Et j'ai fini par l'avoir, grâce à un directeur qui a oeuvré pour que je l'ai.
Quand j'ai eu le statut de "chargée de gestion" (appellation de l'époque), il m'a fait comprendre que je devais m'habiller plus sexy pour attirer le client.
J'étais jeune et fraîche, mais j'ai toujours préféré le "pantalon - talons plats" à la "jupe courte - talons hauts".
Premier couac.
Je n'ai rien changé de mes habitude vestimentaires.
J'étais appréciée des clients, en témoignaient les nombreux cadeaux que je recevais.
Mais voilà, je passais trop de temps avec les clients qui "n'en valaient pas la peine". Les fauchés, ceux qui avaient besoin qu'on les aident en fin de mois.
On me l'a reproché.
Mon directeur m'a fait comprendre que si j'étais gentille avec lui tout cela pouvait évoluer différemment.
J'ai connu le harcèlement à une époque où l'on n'en parlait pas.
Le jour où l'on m'a refusé une augmentation en me disant que je n'étais pas là pour faire l'assistante sociale, j'ai rendu mon tablier de commerciale.
Les années qui ont suivi ont été difficiles.

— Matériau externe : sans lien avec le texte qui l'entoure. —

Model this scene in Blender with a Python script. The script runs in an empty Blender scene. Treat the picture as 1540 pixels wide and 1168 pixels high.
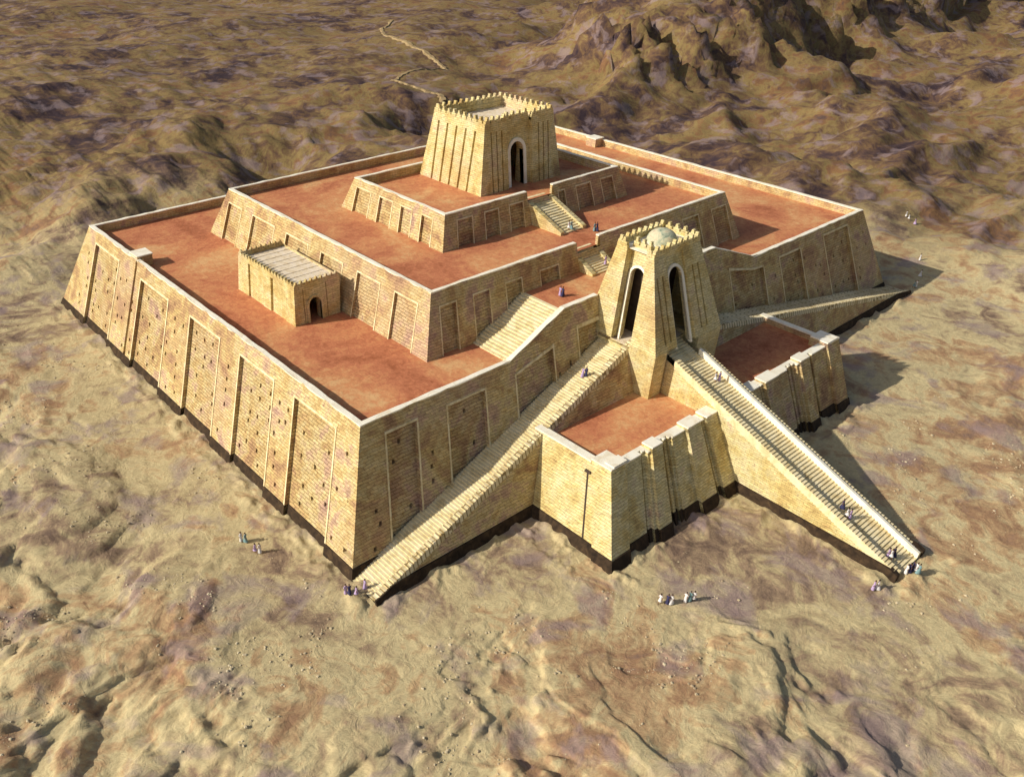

Dépression. Mi-temps.
Puis j'ai eu le poste le plus convoité de tous ceux qui ne craignent pas le changement: équipière volante!
Aller d'une agence à l'autre au gré des besoins.
Etre toujours bien accueillie puisque justement on avait besoin de moi.
M'intégrer sans problème dans certaines équipes, plus difficilement dans d'autres.
Ne pas connaître la routine.
Et être largement défrayée de mes frais de repas et de déplacements.
En 1997, le directeur de l'agence de Port de Bouc, avec qui j'avais eu l'occasion de travailler, m'a demandé de me "sédentariser" dans son agence.
J'ai été flattée qu'il pense à moi et j'ai accepté.
Mi travaillait, et travaille encore, à Port de Bouc.
Equipe sympa.
Clientèle très cosmopolite et absolument adorable.
Des plateaux de gâteaux à la rupture du ramadan.
Des régimes de dattes quand ils rentraient du bled.
J'aimais ce que je faisais.
J'aimais la relation que j'avais avec les clients.
Ce sont mes derniers bons souvenirs d'employée de banque.
J'ai adhéré au syndicat qui m'avait obtenu une augmentation.
Petit à petit mes heures de mandats syndicaux augmentaient.
J'ai fini par avoir un poste de permanente au Comité d'Etablissement à Aix.
Je n'étais pas au bon syndicat.
En désaccord total avec leur façon d'oeuvrer pour obtenir des passe-droits.
En désaccord total avec la personne avec qui je devais partager mon bureau et qui ne pensait qu'à se mettre en valeur.
En février 2004 j'ai rejoint les rangs de la CGT.
Je m'y suis sentie bien.
J'ai été de nouveau équipière volante, mais de plus en plus rarement car mes mandats syndicats, et puis plus tard celui de conseillère prud'homale, me prenaient presque tout mon temps.
Toutefois je reste proche des salariés, des commerciaux.
Et ce que j'ai connu n'a rien à voir avec ce qu'ils connaissent.
Salaires dérisoirement bas.
Objectifs de vente difficiles à atteindre.
Humiliation de la part de certains "managers" (horrible mot) envers les moins performants, ou simplement envers les têtes de turc, ceux qui osent s'exprimer.
Tout est chiffre, plus rien n'est humain.
Le client est un objet à essorer jusqu’au dernier euro.
Le harcèlement est devenu monnaie courante.
Les petits chefs se sentent investis d'une mission de la plus haute importance.
Et les actionnaires se gobergent tandis que nos augmentations sont proches du zéro.
Je ne suis plus du tout fière de dire que je suis employée de banque.